But tcaswell's fundamentally correct that you're looping over the file way too many times. Other inefficiencies, at least from a readability and maintainability point of view, are the predefined year arrays. Also you should pretty much never use range(len(seq)) -- there's nearly always a better (more pythonic) way. Last, use readlines() if you want a list of lines from a file.

A more pedestrian solution would be:

1. Write a function extract_year() as suggested by tcaswell to return the year from a line of input (bulksqncs), or None if no year is found. You could use a regular expression, or if you know the position of the year in the line, use that.

2. Loop through the input and extract all sequences, assigning each to a tuple (year, three-lines-of-sequence) and adding the tuples to a list. This also allows for input files that have non-sequences interspersed with sequences.

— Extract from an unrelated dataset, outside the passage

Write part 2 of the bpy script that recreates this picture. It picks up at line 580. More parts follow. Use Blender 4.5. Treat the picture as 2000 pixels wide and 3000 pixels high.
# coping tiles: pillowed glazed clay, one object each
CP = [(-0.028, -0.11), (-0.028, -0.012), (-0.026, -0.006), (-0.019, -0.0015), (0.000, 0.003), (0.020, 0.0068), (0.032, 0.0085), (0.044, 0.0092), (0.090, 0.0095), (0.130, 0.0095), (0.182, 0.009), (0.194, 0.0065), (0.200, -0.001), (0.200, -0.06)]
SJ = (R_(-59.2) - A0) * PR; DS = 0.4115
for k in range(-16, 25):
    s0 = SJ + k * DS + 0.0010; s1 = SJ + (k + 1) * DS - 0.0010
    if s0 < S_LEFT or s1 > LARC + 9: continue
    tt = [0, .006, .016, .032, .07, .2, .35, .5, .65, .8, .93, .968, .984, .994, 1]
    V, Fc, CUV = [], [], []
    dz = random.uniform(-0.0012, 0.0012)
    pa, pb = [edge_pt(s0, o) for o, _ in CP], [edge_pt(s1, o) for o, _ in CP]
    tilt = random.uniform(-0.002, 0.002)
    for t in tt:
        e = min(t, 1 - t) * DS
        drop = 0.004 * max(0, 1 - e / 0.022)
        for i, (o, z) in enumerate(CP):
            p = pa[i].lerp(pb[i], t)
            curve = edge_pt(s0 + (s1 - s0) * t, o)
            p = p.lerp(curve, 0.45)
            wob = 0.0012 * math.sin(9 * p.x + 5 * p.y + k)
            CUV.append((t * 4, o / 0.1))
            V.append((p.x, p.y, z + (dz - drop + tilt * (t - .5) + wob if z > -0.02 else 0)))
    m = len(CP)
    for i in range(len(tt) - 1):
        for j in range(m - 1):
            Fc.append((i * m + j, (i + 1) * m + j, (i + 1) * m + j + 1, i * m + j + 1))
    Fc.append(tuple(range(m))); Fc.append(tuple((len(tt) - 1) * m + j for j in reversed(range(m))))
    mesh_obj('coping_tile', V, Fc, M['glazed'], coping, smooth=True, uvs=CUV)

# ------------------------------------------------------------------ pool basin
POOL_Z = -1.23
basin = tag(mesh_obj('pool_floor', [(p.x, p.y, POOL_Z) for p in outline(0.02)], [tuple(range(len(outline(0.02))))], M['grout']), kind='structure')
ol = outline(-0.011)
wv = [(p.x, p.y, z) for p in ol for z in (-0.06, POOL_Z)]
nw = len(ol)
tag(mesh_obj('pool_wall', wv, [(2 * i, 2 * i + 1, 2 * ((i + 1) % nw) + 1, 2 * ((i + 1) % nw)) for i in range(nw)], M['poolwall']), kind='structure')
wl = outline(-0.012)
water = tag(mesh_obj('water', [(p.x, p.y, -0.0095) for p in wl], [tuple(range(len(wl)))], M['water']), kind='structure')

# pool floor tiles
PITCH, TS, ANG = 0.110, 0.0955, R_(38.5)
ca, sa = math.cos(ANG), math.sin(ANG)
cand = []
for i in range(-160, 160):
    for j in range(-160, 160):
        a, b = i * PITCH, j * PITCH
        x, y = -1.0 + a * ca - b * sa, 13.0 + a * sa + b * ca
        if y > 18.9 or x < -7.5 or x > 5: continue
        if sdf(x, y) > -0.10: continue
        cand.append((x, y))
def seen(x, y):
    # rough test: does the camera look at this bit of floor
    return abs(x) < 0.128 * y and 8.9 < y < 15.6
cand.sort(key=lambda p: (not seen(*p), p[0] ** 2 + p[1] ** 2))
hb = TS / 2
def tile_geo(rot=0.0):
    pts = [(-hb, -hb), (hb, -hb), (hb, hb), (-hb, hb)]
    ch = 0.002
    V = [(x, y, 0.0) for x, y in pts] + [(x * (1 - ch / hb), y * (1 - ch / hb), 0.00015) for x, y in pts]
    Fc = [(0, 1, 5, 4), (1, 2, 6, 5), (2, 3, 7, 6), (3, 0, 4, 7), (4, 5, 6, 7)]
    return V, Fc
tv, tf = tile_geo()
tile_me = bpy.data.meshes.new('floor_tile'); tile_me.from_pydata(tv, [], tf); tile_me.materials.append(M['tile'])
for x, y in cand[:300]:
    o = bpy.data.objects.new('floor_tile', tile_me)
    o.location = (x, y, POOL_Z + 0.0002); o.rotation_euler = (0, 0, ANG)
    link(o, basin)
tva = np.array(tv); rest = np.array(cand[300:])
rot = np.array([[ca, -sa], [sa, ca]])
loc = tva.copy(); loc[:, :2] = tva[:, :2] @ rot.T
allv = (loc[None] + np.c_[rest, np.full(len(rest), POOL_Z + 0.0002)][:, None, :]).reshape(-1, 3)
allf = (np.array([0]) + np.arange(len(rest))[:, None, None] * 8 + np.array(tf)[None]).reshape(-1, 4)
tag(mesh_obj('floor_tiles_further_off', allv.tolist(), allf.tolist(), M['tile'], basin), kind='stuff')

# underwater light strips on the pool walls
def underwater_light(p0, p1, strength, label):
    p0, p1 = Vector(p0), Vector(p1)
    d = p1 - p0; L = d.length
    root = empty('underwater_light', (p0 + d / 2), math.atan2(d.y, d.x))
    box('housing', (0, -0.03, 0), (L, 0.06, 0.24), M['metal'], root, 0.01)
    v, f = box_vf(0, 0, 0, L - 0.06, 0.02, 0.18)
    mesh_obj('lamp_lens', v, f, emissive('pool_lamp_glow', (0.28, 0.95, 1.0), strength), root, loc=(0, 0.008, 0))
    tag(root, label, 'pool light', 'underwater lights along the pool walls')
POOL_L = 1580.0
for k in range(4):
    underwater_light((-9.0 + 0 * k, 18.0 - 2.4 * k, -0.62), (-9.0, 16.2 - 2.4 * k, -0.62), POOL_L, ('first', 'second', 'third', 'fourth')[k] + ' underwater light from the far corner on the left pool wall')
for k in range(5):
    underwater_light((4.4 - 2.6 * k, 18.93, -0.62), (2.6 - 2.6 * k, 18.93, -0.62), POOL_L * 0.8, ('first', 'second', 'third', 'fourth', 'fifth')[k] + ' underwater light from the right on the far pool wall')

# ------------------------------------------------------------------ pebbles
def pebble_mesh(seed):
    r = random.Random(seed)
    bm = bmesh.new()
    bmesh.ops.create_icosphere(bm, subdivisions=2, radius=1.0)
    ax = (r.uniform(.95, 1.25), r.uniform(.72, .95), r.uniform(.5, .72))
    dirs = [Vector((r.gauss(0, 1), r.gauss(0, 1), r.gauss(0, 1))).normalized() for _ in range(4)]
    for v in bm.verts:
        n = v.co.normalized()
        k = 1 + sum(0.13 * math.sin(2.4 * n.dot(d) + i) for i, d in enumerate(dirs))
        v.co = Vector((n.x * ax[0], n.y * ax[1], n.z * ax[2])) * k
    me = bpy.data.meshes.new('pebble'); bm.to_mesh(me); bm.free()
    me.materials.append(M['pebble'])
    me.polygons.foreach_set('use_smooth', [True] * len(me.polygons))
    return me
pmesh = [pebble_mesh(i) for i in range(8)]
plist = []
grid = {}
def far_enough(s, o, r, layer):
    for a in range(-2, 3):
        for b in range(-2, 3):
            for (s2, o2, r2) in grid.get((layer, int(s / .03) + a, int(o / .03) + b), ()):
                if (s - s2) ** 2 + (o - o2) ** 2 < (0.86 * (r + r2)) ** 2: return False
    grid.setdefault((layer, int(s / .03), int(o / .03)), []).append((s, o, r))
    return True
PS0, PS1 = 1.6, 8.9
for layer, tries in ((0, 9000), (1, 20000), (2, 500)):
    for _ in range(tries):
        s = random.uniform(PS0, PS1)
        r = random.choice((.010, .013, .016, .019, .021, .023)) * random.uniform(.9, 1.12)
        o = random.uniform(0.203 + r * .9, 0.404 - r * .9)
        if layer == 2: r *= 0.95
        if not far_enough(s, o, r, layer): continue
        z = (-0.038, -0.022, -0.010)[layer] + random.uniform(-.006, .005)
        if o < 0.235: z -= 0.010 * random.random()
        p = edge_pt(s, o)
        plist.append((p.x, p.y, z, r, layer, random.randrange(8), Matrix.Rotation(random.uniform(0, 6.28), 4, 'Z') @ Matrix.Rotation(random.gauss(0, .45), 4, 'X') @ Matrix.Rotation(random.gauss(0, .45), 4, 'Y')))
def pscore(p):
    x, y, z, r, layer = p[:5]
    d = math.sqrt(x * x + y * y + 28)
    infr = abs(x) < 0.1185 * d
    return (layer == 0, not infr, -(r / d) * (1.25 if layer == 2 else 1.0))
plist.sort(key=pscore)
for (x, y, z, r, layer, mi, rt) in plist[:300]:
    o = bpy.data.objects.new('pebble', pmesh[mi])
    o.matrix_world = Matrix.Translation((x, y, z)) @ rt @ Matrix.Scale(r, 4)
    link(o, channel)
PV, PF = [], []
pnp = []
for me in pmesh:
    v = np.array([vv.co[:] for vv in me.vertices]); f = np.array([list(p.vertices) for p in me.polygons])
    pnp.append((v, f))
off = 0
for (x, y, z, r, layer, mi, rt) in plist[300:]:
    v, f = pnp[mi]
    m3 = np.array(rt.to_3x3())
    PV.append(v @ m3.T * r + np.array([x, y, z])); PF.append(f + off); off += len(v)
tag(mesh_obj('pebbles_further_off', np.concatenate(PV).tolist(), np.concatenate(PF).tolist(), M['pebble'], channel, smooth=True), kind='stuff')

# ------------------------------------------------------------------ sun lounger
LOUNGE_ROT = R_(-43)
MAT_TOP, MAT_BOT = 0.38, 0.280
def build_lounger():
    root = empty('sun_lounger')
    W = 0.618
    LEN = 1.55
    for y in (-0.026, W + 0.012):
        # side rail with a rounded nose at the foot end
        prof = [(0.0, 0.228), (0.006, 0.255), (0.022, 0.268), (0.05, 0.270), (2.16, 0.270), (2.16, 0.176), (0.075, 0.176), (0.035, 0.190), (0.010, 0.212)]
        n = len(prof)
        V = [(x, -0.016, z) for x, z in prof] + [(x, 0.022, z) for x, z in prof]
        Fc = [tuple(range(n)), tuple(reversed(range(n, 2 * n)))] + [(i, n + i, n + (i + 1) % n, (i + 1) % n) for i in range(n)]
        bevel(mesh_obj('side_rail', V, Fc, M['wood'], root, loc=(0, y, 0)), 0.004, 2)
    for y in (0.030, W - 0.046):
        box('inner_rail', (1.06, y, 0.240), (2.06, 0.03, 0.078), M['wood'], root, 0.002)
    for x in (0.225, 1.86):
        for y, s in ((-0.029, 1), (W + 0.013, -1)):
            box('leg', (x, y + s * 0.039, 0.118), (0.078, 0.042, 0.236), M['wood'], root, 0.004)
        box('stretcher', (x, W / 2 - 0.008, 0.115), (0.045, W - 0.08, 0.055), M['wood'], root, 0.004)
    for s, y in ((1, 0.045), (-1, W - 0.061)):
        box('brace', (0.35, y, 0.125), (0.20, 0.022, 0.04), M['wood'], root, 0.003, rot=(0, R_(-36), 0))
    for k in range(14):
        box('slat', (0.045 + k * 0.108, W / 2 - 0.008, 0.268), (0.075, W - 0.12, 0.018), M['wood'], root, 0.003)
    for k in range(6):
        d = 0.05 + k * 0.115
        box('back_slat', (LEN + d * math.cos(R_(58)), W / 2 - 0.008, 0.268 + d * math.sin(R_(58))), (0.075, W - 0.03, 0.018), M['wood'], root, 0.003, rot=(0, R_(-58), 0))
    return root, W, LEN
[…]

3. Sort the list of tuples by year.

4. Extract the sequences from the sorted list of tuples.

Example code - this will give you a Python list of sorted sequences:

bulksqncs = infile.readlines()
sq_tuple = []
for idx, line in enumerate(bulksqncs):
   if extract_year(line):
     sq_tuple.append((extract_year(line), bulksqncs[idx:idx+3]))
sq_tuple.sort()
sortedsqncs = ['\n'.join(item[1]) for item in sq_tuple]

Answer 2

The problem is that every time you find a year in the line, you loop through the file another time (for n in range(len(bulksqncs))), so that in total you have something like 136 billion (=71423 * (71423 / 3) * 80) iterations. You can reduce this to under 6 million (71423 * 80) which will still take a bit of time but should be manageable.

A simple fix to your main loop would be to use enumerate to get the line number instead of having to loop through the entire file from the beginning again:

for decade in decades:
    for year in decade:
        for n, line in enumerate(bulksqncs):
            if year in line:
                sortedsqncs.append(bulksqncs[n:n + 3])
                count += 1

However the time can be reduced further by putting the years loop inside the loop that reads lines from the file. I would consider using a dictionary, and reading one line at a time from the file (instead of reading the whole thing in at once with read()). When you find a year in the line, you can use next to grab the next two lines as well as the one you are currently on. The programme then breaks out of the years loop, avoiding unnecessary iterations (assuming it's not possible to have more than one year in the same line).

years = ['/' + str(y) for y in range(1933, 2013)]
sequences = dict((year, []) for year in years)

with open("bulk_sequences.txt", "r") as bulk_sequences:
    for line in bulk_sequences:
        for year in years:
            if year in line:
                sequences[year].append((line, 
                                        bulk_sequences.next(),
                                        bulk_sequences.next()))
                break 

The sorted list can then be obtained as

[sequences[year] for year in years]

Alternatively use an OrderedDict to keep the sequences in order.

Answer 3

The problem is that you are looping over your giant file an absurd number of times. You can do this in one pass:

from itertools import izip_longest

#http://docs.python.org/2/library/itertools.html
def grouper(iterable, n, fillvalue=None):
    "Collect data into fixed-length chunks or blocks"
    # grouper('ABCDEFG', 3, 'x') --> ABC DEF Gxx
    args = [iter(iterable)] * n
    return izip_longest(fillvalue=fillvalue, *args)

# fold your list into a list of length 3 tuples
data = [n for n in grouper(bulksqncs, 3)]
# sort the list
# tuples will 'do the right thing' by default if the line starts with the year
data.sort()

If your year line doesn't start with the year, you will need to use the key kwarg to sort

data.sort(key=lamdba x: extract_year(x[0]))